Data excerpts:
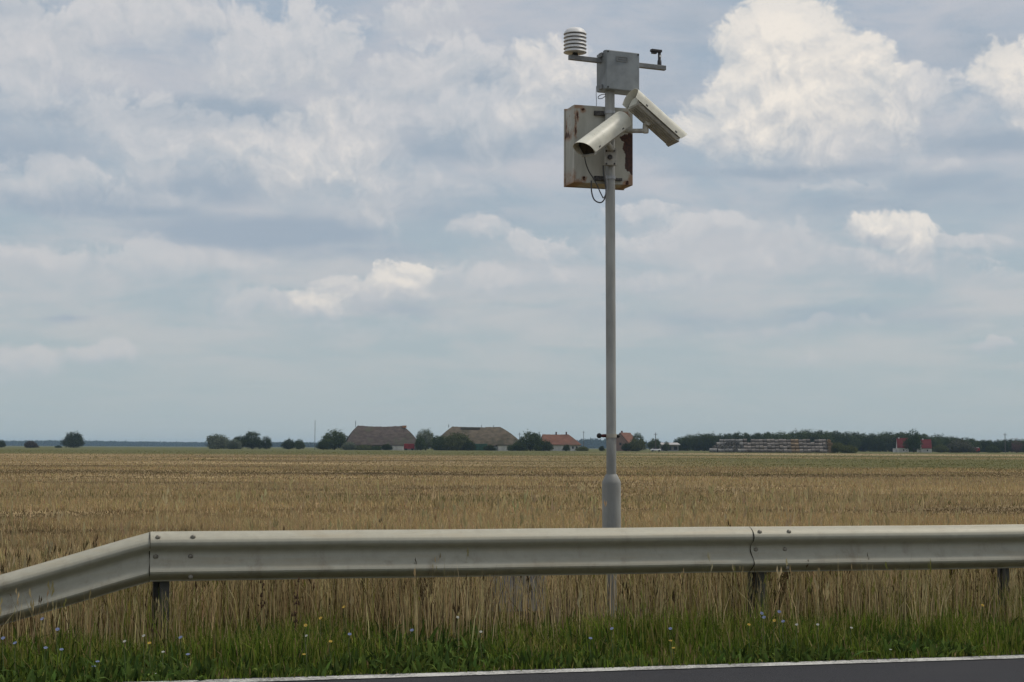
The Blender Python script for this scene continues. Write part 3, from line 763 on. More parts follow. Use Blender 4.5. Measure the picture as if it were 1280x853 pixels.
# open field beyond
def field_blades(N, r0, r1, seed, hs=(.16, .34), wk=.55):
    r = np.random.default_rng(seed); u = r.uniform(0, 1, N); a = r0**-.6; b = r1**-.6
    rr = (a+(b-a)*u)**(-1/.6); th = r.uniform(-.46, .46, N); x = rr*th; y = rr*np.sqrt(np.clip(1-th*th*.2, .5, 1))
    big = fbm(x*.022+3, y*.05, 41, 5); patch = fbm(x*.15+2, y*.20, 43, 4); fine = fbm(x*.9, y*1.0, 47, 3)
    streak = fbm(x*.055+7, y*.30, 71, 4); q = np.clip((big*.25+patch*.35+streak*.40-.46)/.085, 0, 1)*.85+.15*fine
    h = (hs[0]+(hs[1]-hs[0])*np.clip(fine*.5+patch*.6, 0, 1.1))*r.uniform(.6, 1.35, N)*(.35+.9*q)
    c = lerp(tocol((.095, .070, .038)), tocol((.50, .385, .205)), np.clip(q*.85+.05+r.normal(0, .15 if r0 < 50 else .07, N), 0, 1))
    grn = np.clip((fbm(x*.03+9, y*.05+4, 51, 3)-.52)*4, 0, 1)*.4
    yy = y+(fbm(x*.006*8, y*.01*8, 60, 3)-.5)*60
    rt = np.clip((x+12)/40, 0, 1)*np.clip((yy-92)/30, 0, 1)*np.clip((240-yy)/40, 0, 1)*.85
    grn = np.maximum(grn, np.maximum(rt, np.clip((yy-215)/70, 0, 1)*.85))
    c = np.where((r.uniform(0, 1, N) < grn)[:, None], tocol((.125, .125, .045)), c)
    h = h*(1-.35*np.maximum(rt, np.clip((yy-215)/70, 0, 1)))
    wd = np.maximum(.005, wk*rr/1600)*r.uniform(.6, 1.3, N)
    return blades(np.column_stack([x, y]), 0, h, wd, jitter(c, r, .13 if r0 < 50 else .07), .45, seed+1)
v_, t_, c_ = merge([field_blades(300000, 15, 110, 100, (.045, .15), .62), field_blades(130000, 75, 520, 200, (.04, .11), .6)])
tag(fast_mesh('field_grass', v_, t_, M_GRASS, c_), 'dry tan grassland with browner and greener bands reaching to the farms', 'dry grass', kind='stuff')

# ------------------------------------------------------------------ flowers and seed stalks in the verge
STEM = mat('flower_stem', (.10, .13, .04), .8)
def flower_proto(kind, colr_, cat, label, group, size):
    root = empty('wildflower', (0, 0, 0), label, cat, group)
    MB().tube(smooth_path([(0, 0, 0), (.006, 0, .09), (-.004, .004, .17), (.0, 0, .235)], 3), [.0022]*10, 5).build('stem', STEM, root)
    b = MB(); pm = mat(kind+'_petals', colr_, .7, var=.1); nP = 12
    for k in range(nP):
        a = 2*math.pi*k/nP; ca, sa = math.cos(a), math.sin(a); w_ = size*.26
        tilt = Vector((0, -.55, .83))
        u = Vector((1, 0, 0)); v2 = tilt.cross(u).normalized(); c0_ = Vector((0, -.002, .237))
        d = u*ca+v2*sa; t = -u*sa+v2*ca
        b.add([c0_+d*size*.15, c0_+d*size*.7+t*w_, c0_+d*size+tilt*.003, c0_+d*size*.7-t*w_], [(0, 1, 2, 3)])
    b.build('bloom', pm, root)
    return root
def place_on(px, py, hgt):   # blossom at this pixel, stem foot on the ground: find the distance
    # blossom height hgt above ground
    d = direction(px, py); t = (hgt-1.3)/d.z; p_ = EYE+d*t; return Vector((p_.x, p_.y, 0))
BLUE = [(4,798),(19,804),(53,774),(72,787),(117,833),(122,827),(103,844),(226,797),(235,818),(57,810),(437,793),(515,788),(765,786),(838,786),(738,798),(952,767),(974,765),(979,777),(955,772),(77,812)]
YEL = [(187,804),(430,759),(401,773),(382,782),(413,802),(380,818),(968,776),(842,810),(838,801),(1228,757),(936,781)]
WHI = [(204,815),(180,795),(156,802),(194,842),(572,772),(601,790),(383,795),(996,781),(1022,781),(1064,785),(1113,812)]
for kind, lst, colr_, lab, grp, sz in (
    ('blue', BLUE, (.20, .24, .40), 'small blue chicory flower on a thin stem in the roadside grass', 'blue flowers in the roadside grass', .0125),
    ('yellow', YEL, (.52, .35, .05), 'small yellow flower on a thin stem in the roadside grass', 'yellow flowers in the roadside grass', .012),
    ('white', WHI, (.50, .50, .44), 'small white flower on a thin stem in the roadside grass', 'white flowers in the roadside grass', .0105)):
    proto = flower_proto(kind, colr_, 'wildflower', lab, grp, sz)
    for i, (px, py) in enumerate(lst):
        o = proto if i == 0 else copy_tree(proto)
        hh = .235*(1.0+.25*math.sin(i*2.3)); dep = 561+2000*(1.3-hh)/9.2
        # keep the stem foot on the verge: between the asphalt and just behind the rail
        best = None
        for tr in np.linspace(.03, .62, 40):
            p_ = place_on(px, py, tr); q = (p_-J).dot(NX)
            if EDGE+.12 < q < .45:
                sc = abs(tr-.28)
                if best is None or sc < best[0]: best = (sc, tr, p_)
        if best is None: best = (0, .2, place_on(px, py, .2))
        o.location = best[2]; k = best[1]/.237; o.scale = (1, 1, k); o.rotation_euler.z = .4*math.sin(i*5.1)
DOCK = mat('dock_seed', (.085, .045, .025), .9, var=.3, scale=60)
def dock(px, s_n, hgt, label, bushy=False):
    d = direction(px, 700); # ground point at given distance behind the rail on this column
    # intersect column with the line n = s_n
    k = (J+NX*s_n-EYE).dot(NX)/Vector((d.x, d.y, 0)).dot(NX); p_ = Vector((d.x*k, d.y*k, 0))
    root = empty('dock_plant', p_, label, 'plant')
    rr = random.Random(px)
    b = MB(); q = MB(); stems = 6 if bushy else 1
    for i in range(stems):
        tx, ty = (rr.uniform(-.13, .13), rr.uniform(-.1, .1)) if bushy else (.03, 0)
        hh = hgt*rr.uniform(.8, 1)
        b.tube([(0, 0, 0), (tx*.5, ty*.5, hh*.55), (tx, ty, hh)], [.0035, .003, .0015], 5)
        for j in range(26 if not bushy else 34):
            t = rr.uniform(.42, 1); c = Vector((tx*t, ty*t, hh*t))+Vector((rr.gauss(0, .012), rr.gauss(0, .012), 0))
            s_ = rr.uniform(.004, .010); a = rr.uniform(0, 6.28)
            q.add([c+Vector((math.cos(a+2.1*m_)*s_, math.sin(a+2.1*m_)*s_, 0)) for m_ in range(3)]+[c+Vector((0, 0, s_*2)), c-Vector((0, 0, s_))],
                  [(0, 1, 3), (1, 2, 3), (2, 0, 3), (1, 0, 4), (2, 1, 4), (0, 2, 4)])
    b.add(q.v, q.f); b.build('stem', DOCK if not bushy else mat('dock_dry', (.13, .085, .04), .9, var=.3, scale=60), root)
dock(325, .35, .62, 'single dark brown seed stalk left of the yellow flowers below the rail')
dock(368, -.25, .50, 'slender dark seed stalk beside the yellow flowers below the rail')
dock(533, .5, .74, 'bushy brown dried weed below the rail, left of the concrete block', True)
dock(972, .35, .55, 'dark brown seed stalks just right of the guardrail post at the seam', True)
dock(1216, .5, .5, 'lone dark stalk in straw below the rail near the right edge')

# ------------------------------------------------------------------ trees
BARK = mat('bark', (.10, .08, .06), .9, var=.3, scale=3)
def crown_mesh(lobes, nleaf, leaf, cA, cB, seed):
    r = np.random.default_rng(seed); V = []; C = []
    wts = np.array([l[3]*l[4]*l[5] for l in lobes])**.67; wts = wts/wts.sum()
    for l, wt in zip(lobes, wts):
        nc = max(8, int(nleaf*wt/9))
        d = r.normal(size=(nc, 3)); d /= np.linalg.norm(d, axis=1)[:, None]; rad = r.uniform(.45, 1.04, nc)**.6
        cc = np.array(l[:3])+d*rad[:, None]*np.array(l[3:6]); tone = r.uniform(0, .6, nc)+r.uniform(0, .4)
        for j in range(9):
            p_ = cc+r.normal(0, leaf*1.5, (nc, 3)); a = r.normal(size=(nc, 3)); a /= np.linalg.norm(a, axis=1)[:, None]
            b_ = np.cross(a, r.normal(size=(nc, 3))); b_ /= np.linalg.norm(b_, axis=1)[:, None]
            sz = leaf*r.uniform(.6, 1.5, nc)[:, None]
            V.append(np.stack([p_-a*sz, p_+b_*sz*.7, p_+a*sz, ], 1)); c = lerp(cA, cB, np.clip(tone+r.normal(0, .15, nc), 0, 1)); C.append(np.repeat(c, 3, 0))
    V = np.concatenate(V).reshape(-1, 3); C = np.concatenate(C); V[:, 2] = np.maximum(V[:, 2], .05)
    return V, np.arange(len(V)).reshape(-1, 3), C
def make_tree(name, H_, W_, trunk_h, pal, seed, label, cat='tree', group=None, nleaf=6500, lobes_n=9, leaf=None, low=.0):
    rr = random.Random(seed); root = empty(name, (0, 0, 0), label, cat, group)
    lob = []
    cz0 = trunk_h+(H_-trunk_h)*.5
    lob.append((0, 0, H_*.52, W_*.36, W_*.36, H_*.47))
    for i in range(lobes_n):
        a = 2*math.pi*i/lobes_n+rr.uniform(-.4, .4); q = rr.uniform(.16, .37)*W_
        top = H_*(1.02-.62*(q/(.40*W_))**2)*rr.uniform(.82, 1.05); rz = top*rr.uniform(.24, .42); k = rr.uniform(.12, .23)*W_
        zz = max(top-rz, rz*.8) if i % 3 else max(rz*.9, top*.45)
        lob.append((math.cos(a)*q, math.sin(a)*q, zz, k, k, rz))
    b = MB(); tr = H_*.022+.08
    b.tube([(0, 0, -.1), (.05*H_*.2, 0, trunk_h*.7+.3), (0, 0, cz0)], [tr*1.3, tr, tr*.5], 8)
    for l in lob[1:5]: b.tube([(0, 0, trunk_h*.8+.2), (l[0]*.5, l[1]*.5, (trunk_h+l[2])/2), (l[0], l[1], l[2])], [tr*.5, tr*.35, tr*.12], 6)
    b.build('trunk', BARK, root, smooth=True)
    v_, t_, c_ = crown_mesh(lob, nleaf, leaf or W_*.030, pal[0], pal[1], seed)
    fast_mesh('crown', v_, t_, M_LEAF, c_, root)
    return root
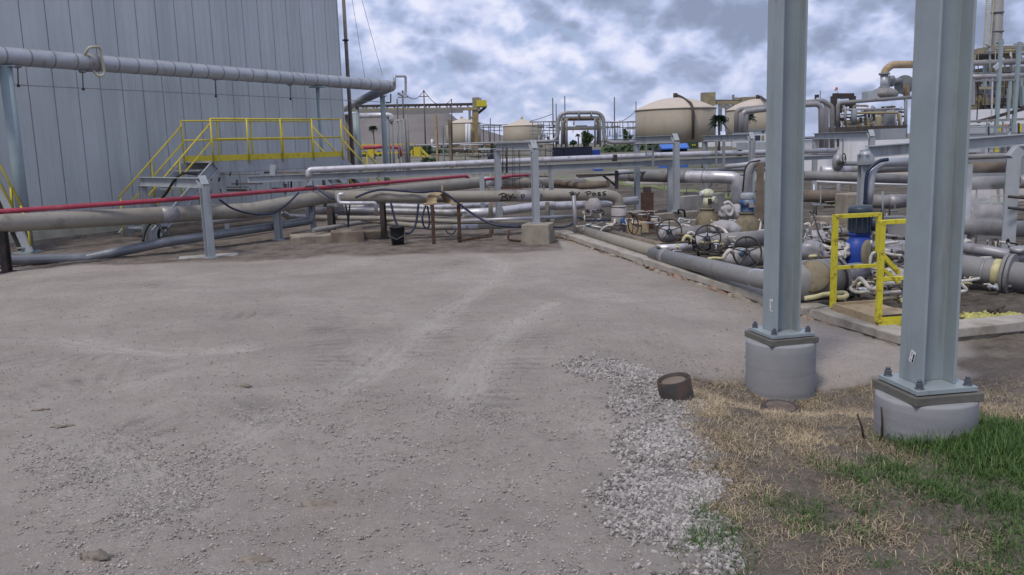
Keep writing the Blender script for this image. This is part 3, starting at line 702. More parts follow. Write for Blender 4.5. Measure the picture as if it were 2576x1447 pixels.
# tan main, red line, dark line on the ground
TAN0 = A(11, -60, 800, 15.0)
_, MAINPATH, MR = pipe('big tan pipe running beside the red line to the distance', 'tan_pipe', 0, [(11, -900, 1010, 13.6), (11, -60, 795, 15.0), (12, 900, 650, 18.7), (2, 60, 962, 20.6), (2, 1060, 868, 24.5), (2, 1230, 850, 25.5), (2, 1500, 850, 26.5), (3, 300, 800, 27.5)], rad=0.162, seg=20,
     wraps=((0.238, 0.256, 'dull_silver'), (0.80, 0.815, 'silver')), flanges=())
pipe('pinkish red fire line lying above the big tan pipe', 'red', 0, [(11, -900, 830, 13.9), (11, -60, 668, 15.3), (12, 0, 540, 16.9), (12, 1200, 440, 19.8), (2, 200, 880, 21.0), (2, 1145, 800, 25.0), (2, 1190, 842, 25.2), (2, 1500, 800, 26.3), (2, 1680, 790, 27)], rad=0.046, seg=12, bend=1.2)
pipe('dark grey pipe lying low along the edge of the yard', 'dark_pipe', 0, [(11, -400, 1210, 15.2), (11, 0, 1188, 15.8), (11, 930, 1165, 16.6), (12, 0, 992, 17.1), (12, 900, 860, 18.9), (12, 1555, 762, 20.4), (12, 1550, 610, 20.5)], rad=0.095, seg=18, bend=0.8, bands=(0.28,))
pipe('dull steel pipe behind the dark pipe below the big tan pipe', 'dull_silver', 0, [(12, 470, 770, 19.5), (12, 800, 735, 20.3), (12, 1190, 675, 21.6)], rad=0.085, seg=14)
pipe('short insulated drop pipe under the big tan pipe', 'dull_silver', 0, [(12, 1230, 660, 20.4), (12, 1320, 720, 20.8), (12, 1700, 742, 22.0)], rad=0.075, seg=14, bend=0.8)
for k, (t, w, lab) in enumerate((((11, 25, 880, 15.0), 18, 'dark rusty post under the tan pipe at the left edge'), ((12, 1775, 610, 19.6), 15, 'dark post under the tan pipe above the low concrete pad'), ((12, 1195, 650, 19.3), 15, 'blue grey post crossing behind the dark ground pipe'))):
    post(lab, 'dark_steel' if k < 2 else 'frame_paint', t, w, cat='pipe support', name='pipe_support_post')
pl = G(12, 1490, 1000)
block('wide low concrete pad behind the blue grey post', 'old_concrete', pl + Vector((0.1, 0.5, 0)), 1.0, 0.8, 0.16, 0.3)
block('dark stained concrete block under the dark tan pipe post', 'brown_pipe', G(12, 1850, 1000) + Vector((0.15, 0.35, 0)), 0.7, 0.6, 0.26, 0.2)
block('dark concrete block beside the black bucket', 'brown_pipe', G(2, 470, 1282) + Vector((0, 0.3, 0)), 0.95, 0.5, 0.20, 0.05)

# frame A
cane_frame('grey cane shaped frame standing at the yard edge before the red line', (12, 405, 300, 16.3), (12, -280, 275, 18.6), 0.145, 0.19, 'cane shaped pipe support frames')
block('thin pale concrete footing under the nearest grey frame', 'concrete', G(12, 455, 1150) + Vector((0, 0.05, 0)), 1.1, 0.45, 0.05, 0.35, name='concrete_footing', cat='concrete footing')
# hoses on the left
hose('black hose slung in a curve from the red line over the tan pipe', 'blue_hose', 0.022, [(12, 570, 530, 17.0), (12, 720, 630, 17.6), (12, 920, 685, 18.2), (12, 1110, 688, 18.9), (12, 1240, 630, 19.2), (12, 1340, 550, 19.4), (12, 1430, 460, 19.7)], group='slung hoses')
hose('black hose draped over the tan pipe by the junction', 'blue_hose', 0.022, [(12, 1500, 395, 20.2), (12, 1600, 395, 20.2), (12, 1700, 470, 20.1), (12, 1790, 520, 20.0), (12, 1830, 530, 20.0)], group='slung hoses')
hose('black cable rising over the crossbar of the nearest grey frame', 'black', 0.026, [(12, -80, 560, 17.6), (12, 0, 470, 17.4), (12, 90, 330, 17.2), (12, 170, 258, 17.2), (12, 230, 250, 17.4), (12, 330, 262, 17.6)], cat='cable', name='cable')
hose('black hose coiled on the ground by the stair foot', 'black', 0.03, [(11, 1540, 985, 18.2), (11, 1560, 880, 18.3), (11, 1620, 790, 18.4), (11, 1700, 800, 18.4), (11, 1790, 930, 18.2), (11, 1830, 940, 18.0), (11, 1800, 840, 18.2), (11, 1720, 860, 18.5), (11, 1720, 950, 18.6), (11, 1840, 945, 18.5)])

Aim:
Write out nothing but the lines from the start of the data through the line with "tag(fast_mesh('field_grass', v_, t_, M_GRASS, c_), 'dry". Leave out the pictures.

Expected answer:
The Blender Python script for this scene continues. Write part 3, from line 763 on. More parts follow. Use Blender 4.5. Measure the picture as if it were 1280x853 pixels.
# open field beyond
def field_blades(N, r0, r1, seed, hs=(.16, .34), wk=.55):
    r = np.random.default_rng(seed); u = r.uniform(0, 1, N); a = r0**-.6; b = r1**-.6
    rr = (a+(b-a)*u)**(-1/.6); th = r.uniform(-.46, .46, N); x = rr*th; y = rr*np.sqrt(np.clip(1-th*th*.2, .5, 1))
    big = fbm(x*.022+3, y*.05, 41, 5); patch = fbm(x*.15+2, y*.20, 43, 4); fine = fbm(x*.9, y*1.0, 47, 3)
    streak = fbm(x*.055+7, y*.30, 71, 4); q = np.clip((big*.25+patch*.35+streak*.40-.46)/.085, 0, 1)*.85+.15*fine
    h = (hs[0]+(hs[1]-hs[0])*np.clip(fine*.5+patch*.6, 0, 1.1))*r.uniform(.6, 1.35, N)*(.35+.9*q)
    c = lerp(tocol((.095, .070, .038)), tocol((.50, .385, .205)), np.clip(q*.85+.05+r.normal(0, .15 if r0 < 50 else .07, N), 0, 1))
    grn = np.clip((fbm(x*.03+9, y*.05+4, 51, 3)-.52)*4, 0, 1)*.4
    yy = y+(fbm(x*.006*8, y*.01*8, 60, 3)-.5)*60
    rt = np.clip((x+12)/40, 0, 1)*np.clip((yy-92)/30, 0, 1)*np.clip((240-yy)/40, 0, 1)*.85
    grn = np.maximum(grn, np.maximum(rt, np.clip((yy-215)/70, 0, 1)*.85))
    c = np.where((r.uniform(0, 1, N) < grn)[:, None], tocol((.125, .125, .045)), c)
    h = h*(1-.35*np.maximum(rt, np.clip((yy-215)/70, 0, 1)))
    wd = np.maximum(.005, wk*rr/1600)*r.uniform(.6, 1.3, N)
    return blades(np.column_stack([x, y]), 0, h, wd, jitter(c, r, .13 if r0 < 50 else .07), .45, seed+1)
v_, t_, c_ = merge([field_blades(300000, 15, 110, 100, (.045, .15), .62), field_blades(130000, 75, 520, 200, (.04, .11), .6)])
tag(fast_mesh('field_grass', v_, t_, M_GRASS, c_), 'dry tan grassland with browner and greener bands reaching to the farms', 'dry grass', kind='stuff')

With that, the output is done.